Giles Terera, who plays Aaron Burr in the West End production of the hip hop musical about US founding father Alexander Hamilton, said he is hopeful that an arts alliance formed to raise the profile and funding of musical theatre in the UK, while making the West End more diverse, will have a positive impact.
Speaking at the launch of the Alliance of Musical Theatre Conservatoires (AMTC), which will see five of the UK’s leading musical conservatoires unite to create to represent musical theatre as a specialised art form, he told the Press Association: “I think there is (a diversity issue) across the board.
“I am not going to drama school at the moment but I’m aware that in our society across the board, the divisions between people who are able to have access to all of it and people who aren’t is growing.
“The gap is widening so I think anything that can be done, not just in the arts, not just in theatre schools or drama schools, but across the board (is positive).
“You have to make sure that people aren’t left behind or aren’t priced out of our society, which is unfortunately the case.”
Terera attended London’s Mountview Academy of Theatre Arts, which is one of the institutions in the alliance calling for better funding and improved recognition for musical theatre, alongside ArtsEd, Bird College, GSA, Mountview, and Urdang Academy.
He graduated from the academy in 1998 and said: “It was 20 years ago so it was a very different place then but it was brilliant, it was absolutely fantastic.
“I was one of those students who was very green and hadn’t done anything, it was either that or people who had grown up going to Stratford-upon-Avon and been in theatre and been taken, and I was the complete opposite.
“So for me it was all about drinking it all in and taking it all in and I had fantastic teachers and it was a brilliant opportunity for me, a young working class kid who came from Hertfordshire down to London and didn’t know anything about theatre.”
Discussing the barriers to entry that still remain for young people, he said: “You have to know about it and know there are routes in and it’s part of the wider thing of once you do train and once you do graduate, feeling that theatre is for you, whether you’re a performer or whether you are a theatre-goer.
“You have to feel that it’s something that you are entitled to or you have a right to or you’re a part of.
“I knew nothing about drama school, but there were options there and people to tell me.
“The expense of it puts people off, so there is a lot of work that we can do to try and make young people aware it’s something they can do.”
AMTC institutions will seek to provide networking and training, and push for increased diversity on stage and behind the scenes.

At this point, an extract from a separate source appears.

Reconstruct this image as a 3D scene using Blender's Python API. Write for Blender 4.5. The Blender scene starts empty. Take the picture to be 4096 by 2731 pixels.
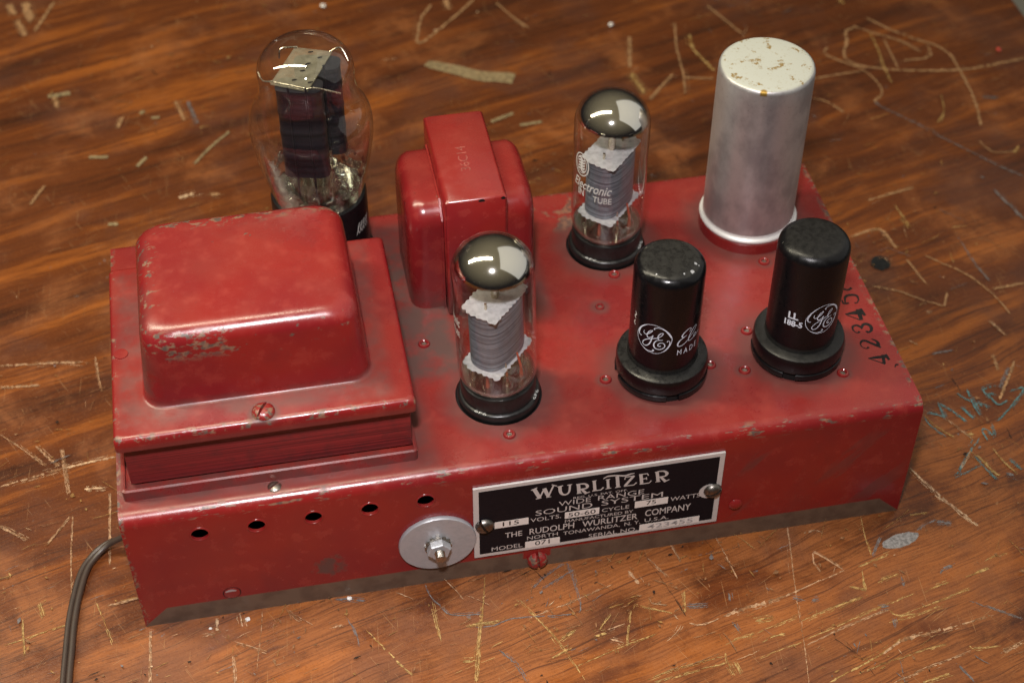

Terera will end his celebrated stint as Burr in the show next month, with Sifiso Mazibuko, who is already part of the London cast, taking over from December 3.
He said: “I’m just trying to be present with it and enjoy it and serve it and honour it and all of that.
“The only thing I think about is, I will come back to the part again, and I’m looking forward to revisiting it.”
He added the part had “totally” changed his life, continuing: “Working with a piece of material which is that rich and the character I’ve had that much of a connection with, the opportunity to tell the story to people for whom the story means so much.”